Should I Worry That He Earns Less Money?

Ask Demetria: Despite your family's concerns about your mate's salary, it doesn't mean he'll cheat.


(The Root) —

“I’m 28 and make $100,000 per year. My fiance, 31, makes $50,000. He’s a great guy and we have a true partnership, but my family is telling me to reconsider because he makes less. They say that men who make less than their women tend to eventually cheat and treat their wife poorly. Is this true? Can I do anything to avoid this?” —T.V.

Your family members might have come across a 2010 Cornell University study that found men who earn less money are more likely to cheat, up to five times as much when they are completely dependent on their partner for financial security. That same study also found that men who make significantly more than their partners were likely to cheat, too.

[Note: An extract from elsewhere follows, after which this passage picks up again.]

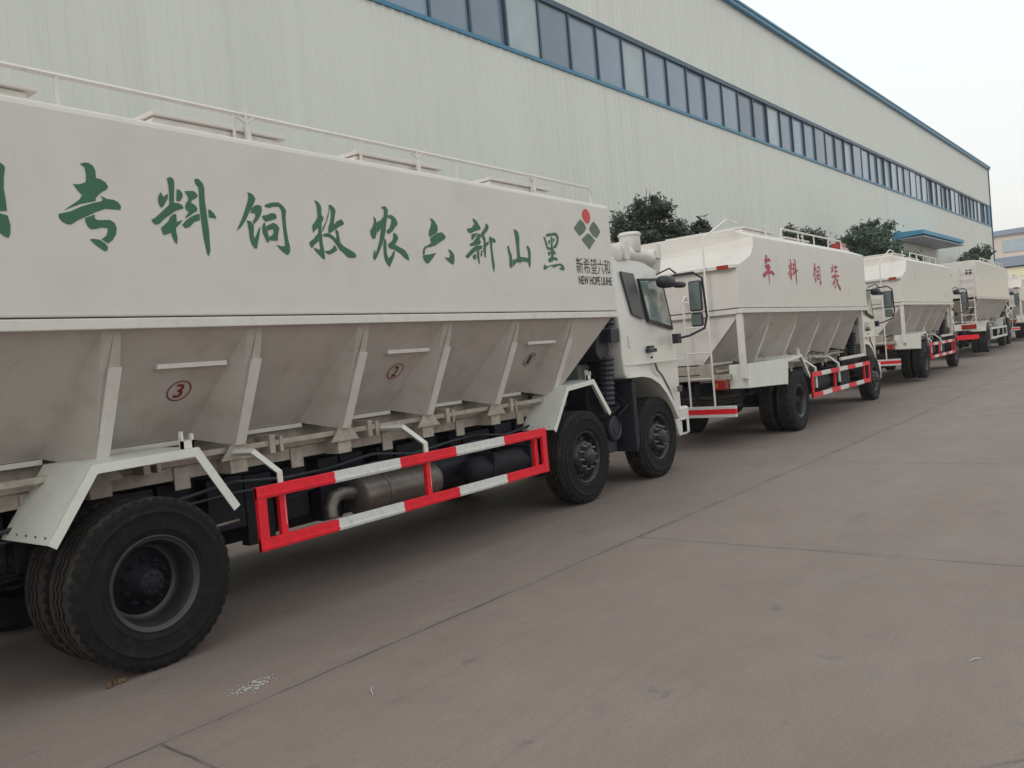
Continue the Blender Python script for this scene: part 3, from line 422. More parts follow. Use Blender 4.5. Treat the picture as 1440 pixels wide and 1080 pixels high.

If you want to increase the likelihood of a man not cheating, then according to the study, you should earn 25 percent less than he does. Oh, and both of you should be churchgoers and college-educated, both of which lessen the likelihood of infidelity but don’t eliminate it.

When it comes to relationships, we’ve all been bombarded with these kinds of statistics. We should take note of them to be informed about trends and possibilities, but we shouldn’t go around living our lives by what the numbers say. Fortunately, people are more complex than percentage points.

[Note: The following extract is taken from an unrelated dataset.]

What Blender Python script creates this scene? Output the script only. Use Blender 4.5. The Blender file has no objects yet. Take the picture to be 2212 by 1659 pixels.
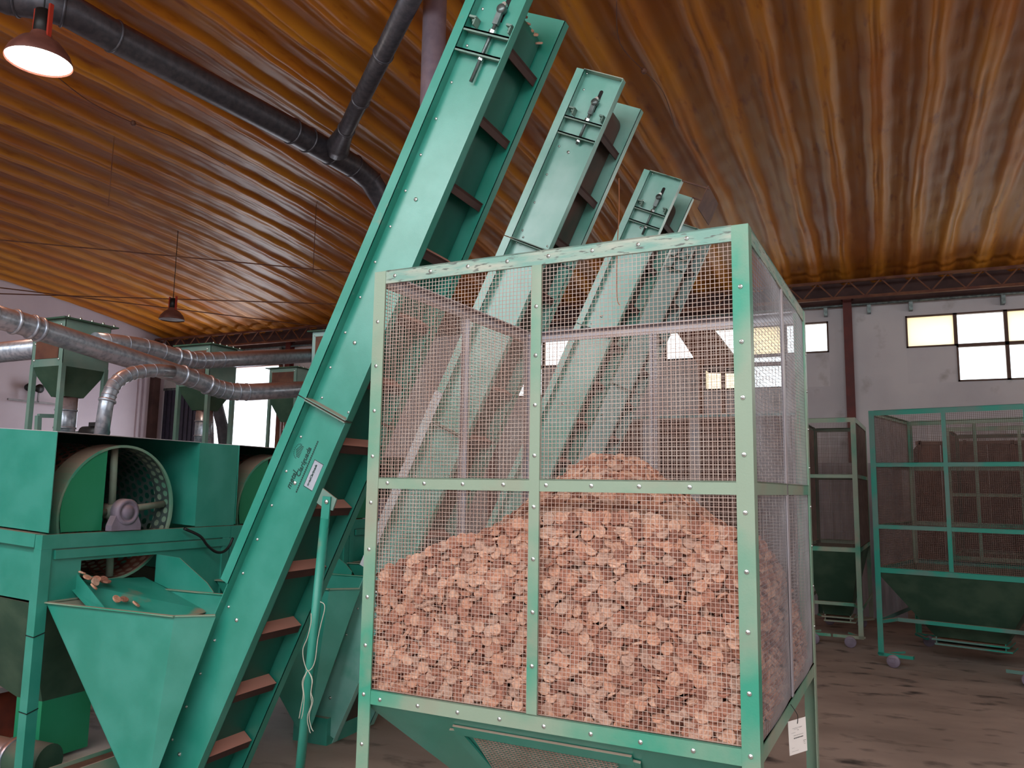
import bpy, math, random
import numpy as np
from mathutils import Vector, Matrix
random.seed(7); rng = np.random.RandomState(7)
PI = math.pi
sc = bpy.context.scene
COL = sc.collection

# ------------------------------------------------------------------ camera
# world: X runs along the back wall to the right, Y runs towards the back wall, Z up, metres
F_PX, PITCH, ROLL, YAW, EYE = 1725.45, 0.129235, 0.0157467, 0.427, 1.6
cam_d = bpy.data.cameras.new('camera'); cam = bpy.data.objects.new('camera', cam_d); COL.objects.link(cam)
cam_d.sensor_width = 36.0; cam_d.lens = F_PX / 2212 * 36.0; cam_d.clip_start = 0.05; cam_d.clip_end = 200
cam.matrix_world = (Matrix.Translation((0, 0, EYE)) @ Matrix.Rotation(YAW, 4, 'Z') @
                    Matrix.Rotation(PI / 2 + PITCH, 4, 'X') @ Matrix.Rotation(ROLL, 4, 'Z'))
sc.camera = cam

# ------------------------------------------------------------------ sky, light, exposure
w = bpy.data.worlds.new('sky'); sc.world = w; w.use_nodes = True
wn = w.node_tree.nodes; wl = w.node_tree.links
bg = wn['Background']; bg.inputs['Strength'].default_value = 3.0
_tc = wn.new('ShaderNodeTexCoord'); _sx = wn.new('ShaderNodeSeparateXYZ'); _mr = wn.new('ShaderNodeMapRange'); _mx = wn.new('ShaderNodeMix')
_mx.data_type = 'RGBA'; wl.new(_tc.outputs['Generated'], _sx.inputs[0]); wl.new(_sx.outputs[2], _mr.inputs[0])
_mr.inputs[1].default_value = -0.04; _mr.inputs[2].default_value = 0.0; wl.new(_mr.outputs[0], _mx.inputs[0])
_mx.inputs[6].default_value = (0.10, 0.095, 0.09, 1); _mx.inputs[7].default_value = (0.86, 0.92, 1.0, 1); wl.new(_mx.outputs[2], bg.inputs['Color'])

def area(name, loc, rot, sx, sy, power, color):
    l = bpy.data.lights.new(name, 'AREA'); l.shape = 'RECTANGLE'; l.size = sx; l.size_y = sy
    l.energy = power; l.color = color
    o = bpy.data.objects.new(name, l); COL.objects.link(o); o.location = loc; o.rotation_euler = rot
    return o
# assumed daylight as from a gate and strip windows behind the camera, not built
area('gate_daylight', (-0.5, -3.9, 1.9), (PI / 2, 0, 0), 7.5, 3.6, 70, (0.90, 0.97, 1.0))
area('strip_window_daylight', (-1.0, -3.9, 4.72), (math.radians(84), 0, 0), 15.0, 1.4, 330, (0.92, 0.98, 1.0))
area('skylight_daylight', (-1.0, -1.6, 5.7), (math.radians(12), 0, 0), 14.0, 2.6, 1000, (0.90, 0.98, 1.0))  # added overhead light for glare on the conveyor plates; the ceiling has no skylight
area('right_window_daylight', (9.0, 7.5, 3.4), (0, math.radians(90), 0), 3.0, 9.0, 130, (1.0, 0.97, 0.93))  # added fill that brightens back wall and floor; no window on this side
area('back_door_daylight', (-14.05, 15.5, 2.25), (-PI / 2, 0, 0), 2.6, 4.6, 210, (0.90, 0.93, 1.0))
for wx_, ww_, wp_ in [(-6.12, 2.0, 34), (-2.14, 3.2, 50), (2.7, 4.6, 70)]:
    area('back_window_daylight', (wx_, 15.5, 4.05), (-PI / 2, 0, 0), ww_, 1.4, wp_, (1.0, 0.97, 0.92))
sc.view_settings.view_transform = 'Standard'; sc.view_settings.look = 'None'
sc.view_settings.exposure = 0.0; sc.view_settings.gamma = 1.0; sc.view_settings.use_curve_mapping = False
sc.cycles.max_bounces = 6; sc.cycles.diffuse_bounces = 4; sc.cycles.glossy_bounces = 3
sc.cycles.transparent_max_bounces = 12; sc.cycles.sample_clamp_indirect = 4.0

# ------------------------------------------------------------------ reading points off at known depths
U3 = np.array([math.cos(YAW), -math.sin(YAW), 0.0]); V3 = np.array([math.sin(YAW), math.cos(YAW), 0.0])
def ray(x, y):
    du, dv = x - 1106, y - 829.5
    cr, sr = math.cos(ROLL), math.sin(ROLL)
    a = cr * du + sr * dv; b = -sr * du + cr * dv
    c, s = math.cos(PITCH), math.sin(PITCH)
    P = np.array([a, c * F_PX + s * b, s * F_PX - c * b])
    return np.array([P @ U3, P @ V3, P[2]])
def atY(x, y, Y): d = ray(x, y); t = Y / d[1]; return Vector((d[0] * t, Y, d[2] * t + EYE))
def atX(x, y, X): d = ray(x, y); t = X / d[0]; return Vector((X, d[1] * t, d[2] * t + EYE))
def atZ(x, y, Z): d = ray(x, y); t = (Z - EYE) / d[2]; return Vector((d[0] * t, d[1] * t, Z))

# ------------------------------------------------------------------ materials
def srgb(r, g, b):
    f = lambda c: ((c / 255 + 0.055) / 1.055) ** 2.4 if c > 10.3 else c / 255 / 12.92
    return (f(r), f(g), f(b), 1)
MAT = {}
def mat(name, c1, c2=None, rough=0.6, metal=0.0, scale=4.0, detail=6.0, lo=0.4, hi=0.62, bump=0.0, bscale=60.0,
        dust=None, dust_amt=0.8, spec=0.5, stretch=None, c3=None, s3=1.2, lo3=0.5, hi3=0.6):
    m = bpy.data.materials.new(name); m.use_nodes = True
    nt = m.node_tree; N = nt.nodes; L = nt.links; bs = N['Principled BSDF']
    bs.inputs['Roughness'].default_value = rough; bs.inputs['Metallic'].default_value = metal
    bs.inputs['Specular IOR Level'].default_value = spec
    tc = N.new('ShaderNodeTexCoord'); mp = N.new('ShaderNodeMapping'); L.new(tc.outputs['Object'], mp.inputs[0])
    if stretch: mp.inputs['Scale'].default_value = stretch
    col = None
    def mix(fac, a, b):
        x = N.new('ShaderNodeMix'); x.data_type = 'RGBA'
        L.new(fac, x.inputs[0])
        for k, v in ((6, a), (7, b)):
            if isinstance(v, tuple): x.inputs[k].default_value = v
            else: L.new(v, x.inputs[k])
        return x.outputs[2]
    def noise(s, d):
        n = N.new('ShaderNodeTexNoise'); n.inputs['Scale'].default_value = s; n.inputs['Detail'].default_value = d
        L.new(mp.outputs[0], n.inputs['Vector']); return n.outputs[0]
    def ramp(f, a, b):
        r = N.new('ShaderNodeMapRange'); r.inputs[1].default_value = a; r.inputs[2].default_value = b
        r.clamp = True; L.new(f, r.inputs[0]); return r.outputs[0]
    col = c1
    if c2: col = mix(ramp(noise(scale, detail), lo, hi), c1, c2)
    if c3: col = mix(ramp(noise(s3, 5), lo3, hi3), col, c3)
    if dust:   # settled dust on faces that look up
        g = N.new('ShaderNodeNewGeometry'); sx = N.new('ShaderNodeSeparateXYZ'); L.new(g.outputs['Normal'], sx.inputs[0])
        r = ramp(sx.outputs[2], 0.25, 0.75)
        mm = N.new('ShaderNodeMath'); mm.operation = 'MULTIPLY'; L.new(r, mm.inputs[0]); mm.inputs[1].default_value = dust_amt
        col = mix(mm.outputs[0], col, dust)
    if isinstance(col, tuple): bs.inputs['Base Color'].default_value = col
    else: L.new(col, bs.inputs['Base Color'])
    if bump:
        b = N.new('ShaderNodeBump'); b.inputs['Strength'].default_value = bump; b.inputs['Distance'].default_value = 0.01
        L.new(noise(bscale, 4), b.inputs['Height']); L.new(b.outputs[0], bs.inputs['Normal'])
    MAT[name] = m; return m
DUST = srgb(178, 138, 122)
mat('green_paint', srgb(42, 140, 122), srgb(58, 150, 134), 0.30, scale=5, dust=DUST, spec=1.0, bump=0.04, bscale=220)
mat('green_dusty', srgb(54, 150, 124), srgb(142, 160, 140), 0.45, scale=1.5, lo=0.38, hi=0.54, dust=DUST, c3=srgb(150, 150, 132), s3=2.3, lo3=0.52, hi3=0.66, bump=0.05, bscale=150)
mat('green_worn', srgb(120, 160, 148), srgb(172, 176, 162), 0.55, scale=6, dust=DUST, c3=srgb(92, 98, 92), s3=22, lo3=0.58, hi3=0.66, stretch=(1, 1, 5), bump=0.1)
mat('green_clean', srgb(42, 140, 122), srgb(58, 150, 134), 0.4, scale=5, c3=srgb(150, 120, 100), s3=4, lo3=0.62, hi3=0.74)
mat('green_film', srgb(104, 172, 158), srgb(138, 190, 180), 0.3, scale=3, dust=DUST, spec=1.0, c3=srgb(78, 160, 138), s3=1.6, lo3=0.55, hi3=0.62)  # paler copy of the green, glare painted in for the farther conveyors
mat('pale_green', srgb(160, 192, 190), srgb(150, 184, 184), 0.45, scale=4)
mat('green_disc', srgb(24, 132, 90), srgb(34, 138, 100), 0.55, scale=3, dust=DUST)
mat('green_grey', srgb(104, 138, 128), srgb(122, 146, 136), 0.5, scale=5, dust=DUST)
mat('green_old', srgb(46, 78, 62), srgb(70, 96, 78), 0.6, scale=4, dust=srgb(120, 104, 92))
mat('teal_paint', srgb(28, 140, 122), srgb(88, 126, 118), 0.5, scale=1.6, lo=0.45, hi=0.55, dust=DUST)
mat('lavender_steel', srgb(168, 166, 176), srgb(182, 166, 166), 0.45, scale=3, dust=srgb(196, 160, 152))
mat('pale_steel', srgb(205, 208, 214), srgb(190, 196, 200), 0.4, scale=6)
mat('belt', srgb(8, 88, 76), srgb(14, 98, 82), 0.4, scale=3)
mat('belt_old', srgb(46, 56, 48), srgb(86, 62, 54), 0.6, scale=3)
mat('cleat', srgb(56, 34, 30), srgb(70, 44, 38), 0.6, dust=srgb(196, 136, 122), dust_amt=1.0)
mat('dark_gap', srgb(20, 15, 15), None, 0.8)
mat('wire', srgb(180, 150, 138), srgb(196, 176, 166), 0.5, scale=8)
mat('wire_pale', srgb(150, 146, 150), srgb(132, 128, 132), 0.5, scale=8)
mat('wire_brown', srgb(112, 88, 80), srgb(92, 72, 66), 0.7, scale=8)
mat('zinc', srgb(214, 220, 218), srgb(190, 198, 196), 0.25, metal=0.9, scale=40)
mat('dark_steel', srgb(118, 130, 130), srgb(84, 94, 94), 0.4, metal=0.7, scale=20)
mat('galvanised', srgb(176, 182, 194), srgb(146, 154, 168), 0.3, metal=0.55, scale=26, dust=srgb(178, 124, 108), dust_amt=1.0, lo=0.45, hi=0.6)
mat('galvanised_dark', srgb(92, 90, 98), srgb(76, 76, 84), 0.42, metal=0.55, scale=18, dust=srgb(110, 40, 30), dust_amt=0.9)
mat('galvanised_lilac', srgb(176, 160, 176), srgb(160, 146, 164), 0.38, metal=0.5, scale=10)
mat('bearing_grey', srgb(132, 120, 138), srgb(120, 106, 122), 0.5, scale=12, dust=DUST, dust_amt=0.4)
mat('spoke_grey', srgb(130, 146, 130), srgb(120, 128, 116), 0.6, scale=8, dust=DUST, dust_amt=0.4)
mat('screen_plate', srgb(92, 110, 106), srgb(74, 90, 88), 0.4, metal=0.3, scale=12, dust=srgb(150, 90, 76), dust_amt=0.9)
mat('black', srgb(22, 22, 24), None, 0.5)
mat('dark_leaf', srgb(52, 50, 66), srgb(42, 42, 56), 0.5, scale=8)
mat('rust_red', srgb(120, 46, 26), srgb(90, 36, 24), 0.7, scale=5)
mat('rusty', srgb(108, 70, 54), srgb(88, 52, 44), 0.6, scale=9)
mat('truss_brown', srgb(96, 52, 40), srgb(120, 76, 50), 0.7, scale=5, dust=srgb(140, 96, 50))
mat('column_red', srgb(104, 38, 32), srgb(88, 32, 30), 0.6, scale=5)
mat('wall_white', srgb(214, 210, 214), srgb(200, 196, 202), 0.85, scale=0.8, c3=srgb(168, 162, 160), s3=3, lo3=0.6, hi3=0.8, bump=0.15, bscale=30)
mat('wall_lilac', srgb(204, 192, 202), srgb(190, 178, 190), 0.85, scale=0.7, bump=0.1, bscale=30)
mat('floor', srgb(176, 156, 146), srgb(140, 122, 114), 0.65, scale=0.9, lo=0.35, hi=0.68, c3=srgb(76, 66, 64), s3=3.4, lo3=0.56, hi3=0.72, stretch=(1, 1.7, 1), bump=0.1, bscale=12)
mat('foam', srgb(200, 132, 42), srgb(178, 102, 32), 0.4, scale=0.7, lo=0.35, hi=0.65, c3=srgb(152, 82, 26), s3=5.0, lo3=0.58, hi3=0.75, bump=0.12, bscale=14, spec=0.22, stretch=(2.2, 0.5, 1))
mat('paper', srgb(240, 232, 228), None, 0.8)
mat('plate_silver', srgb(190, 194, 206), srgb(176, 180, 194), 0.35, metal=0.2, scale=10)
mat('ink', srgb(20, 58, 52), None, 0.6)
mat('ink_black', srgb(40, 38, 40), None, 0.7)
mat('ink_grey', srgb(160, 152, 150), None, 0.7)
mat('cord_pale', srgb(190, 186, 172), None, 0.7)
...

If you’re going by what a study says, then do something idiotic like quit your six-figure job and go find work that pays around $38,000, so your man can feel like a breadwinner and be faithful. Or you could do something equally crazy like drop the “great guy” you found and the relationship you describe as a “true partnership” — because, you know, those are so easy to find — and go in search of a man who makes around $140,000 and hope that for the next 30 or so years until retirement, your salaries grow at the same pace.

Then again, you could just do something entirely practical and logical like let love rule — not statistics — and marry the man you adore who treats you well. If the enduring recession should have taught us anything over the last few years, it’s that jobs come and go. Being the breadwinner today (20 percent of women are), or even being employed, is no guarantee for tomorrow.

Marriage isn’t about for now; it’s about forever. If his current (and quite respectable) paycheck is of great concern to you — which I’m not entirely sure it is; you seem to be hyped up by your family — then you should rethink getting married.